Just after midnight on Sunday the US Justice Department moved for an emergency stay of a sweeping decision that temporarily halted enforcement of President Donald Trump’s travel ban nationwide, saying in a strongly-worded filing that blocking the travel ban “harms the public” and “second-guesses the President’s national security judgment.”
The legal battle surrounds a Friday decision by a federal district court judge in Seattle who halted the implementation of several key provisions of Trump’s executive order. Trump’s policy banned foreign nationals from seven Muslim-majority countries from entering the US for 90 days, suspended all refugee entry to the US for 120 days and indefinitely suspended entry for Syrian refugees.

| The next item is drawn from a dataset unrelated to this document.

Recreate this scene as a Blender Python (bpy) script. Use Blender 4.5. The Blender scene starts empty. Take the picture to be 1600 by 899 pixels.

The thrust of the government’s argument in Sunday’s emergency motion filed in the Ninth Circuit Court of Appeals is that US District Court Judge James Robart’s ruling goes against “the considered judgment of Congress that the President should have the unreviewable authority to suspend the admission of any class of aliens.”
The three judges on the Ninth Circuit who will likely hear the case — assuming no one has to step aside over any conflicts — are: Judge William Canby, who was appointed by President Jimmy Carter; Richard Clifton, who was appointed by George W. Bush; and Michelle Friedland, a President Barack Obama appointee.
Robart, a Bush appointee sitting in the Western District of Washington, ruled Friday that the states that filed the lawsuit, Washington and Minnesota, “have met their burden of demonstrating that they face immediate and irreparable injury as a result of the signing and implementation of the executive order.”
Robart went on to explain that Trump’s executive order adversely affects “residents in areas of employment, education, business, family relations, and freedom to travel.”
When the President was asked at a gala in Florida whether he was confident his administration would prevail in the appeal, Trump replied, “We’ll win. For the safety of the country, we’ll win.”
On Saturday, the Department of Homeland Security announced it had suspended “any and all” actions to implement the immigration order and would resume standard inspections of travelers, as it did prior to the signing of the travel ban.
This story has been updated to add details about the appeals process.